W zeszłym roku władze Francji przyjęły ustawę, której oficjalnym zadaniem było promowanie większej integracji imigrantów ze społeczeństwem. Znalazły się w niej m.in. przepisy, które wzmocniły kontrole na granicach i ułatwiły deportację nielegalnych imigrantów. Nowe przepisy powinny wejść w życie do końca roku.
Będą musieli zdać egzamin
Jednym z elementów, które wprowadza ta ustawa, jest wymóg znajomości języka francuskiego. Dotychczas osoby, które ubiegały się o carte de séjour, czyli dokument pozwalający na legalne zamieszkanie we Francji, musiały jedynie obiecać, że nauczą się francuskiego, znajomość języka była wymagana wyłącznie od osób, które starały się o prawo długoterminowego pobytu lub obywatelstwo. W świetle nowych przepisów każdy imigrant będzie musiał zapłacić ok. 100 euro i zdać specjalny egzamin językowy. Aby dostać pozwolenie, będzie musiał wykazać się znajomością francuskiego na poziomie ucznia szkoły podstawowej w wieku 11-15 lat.
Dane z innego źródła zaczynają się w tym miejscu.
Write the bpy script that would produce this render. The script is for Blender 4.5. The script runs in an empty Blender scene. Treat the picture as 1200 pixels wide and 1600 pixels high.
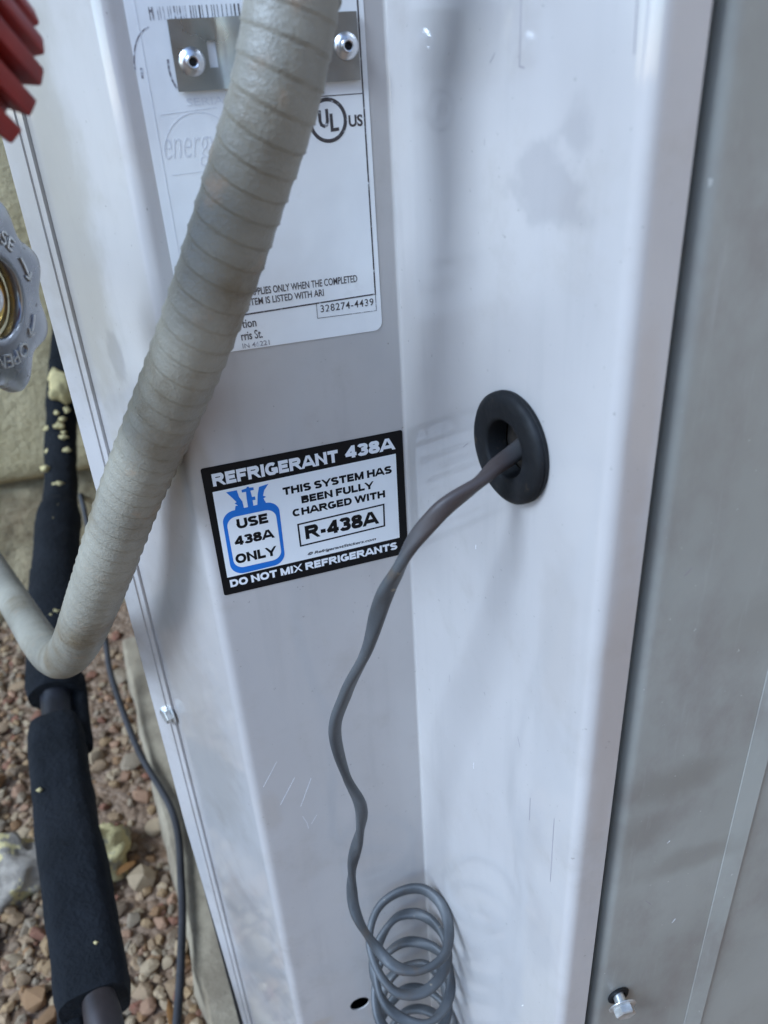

Nadawca publiczny Franceinfo postanowił to sprawdzić. Poprosili dziesięciu ochotników – wszyscy urodzili się we Francji i francuski jest ich pierwszym językiem – o jego wypełnienie. Wyniki były szokujące. Pięciu ochotników zdało część ustną, ale oblało część pisemną, a dwóch oblało obie części.
Test jest zbyt trudny?
Felix Guyon ze szkoły Thot, która uczy imigrantów i uchodźców języka francuskiego, powiedział, że poziom trudności tego egzaminu jest zbyt duży dla większości osób, które będą chciały się osiedlić we Francji. Chloe Odent, nauczycielka i koordynator stowarzyszenia A Voix Haute, powiedziała, że wielu imigrantów zna francuski na tyle dobrze, że bez problemu komunikują się np. w pracy, a nie da rady zdać tego egzaminu.
Według raportu o wpływie tej ustawy, który przygotowano dla Senatu, stwierdza, że w pierwszym roku jej obowiązywania do egzaminu podejdzie 330 tys. osób, a rząd spodziewa się, że ok. 60 tys. go nie zda i straci prawo pobytu. Jeśli osoba zza granicy jest legalnym mieszkańcem Francji przez kilka lat i nie potrafi mówić po francusku, to dzieje się tak, bo nie spróbowała się go nauczyć – skomentował w zeszłym miesiącu minister spraw wewnętrznych Bruno Retailleau.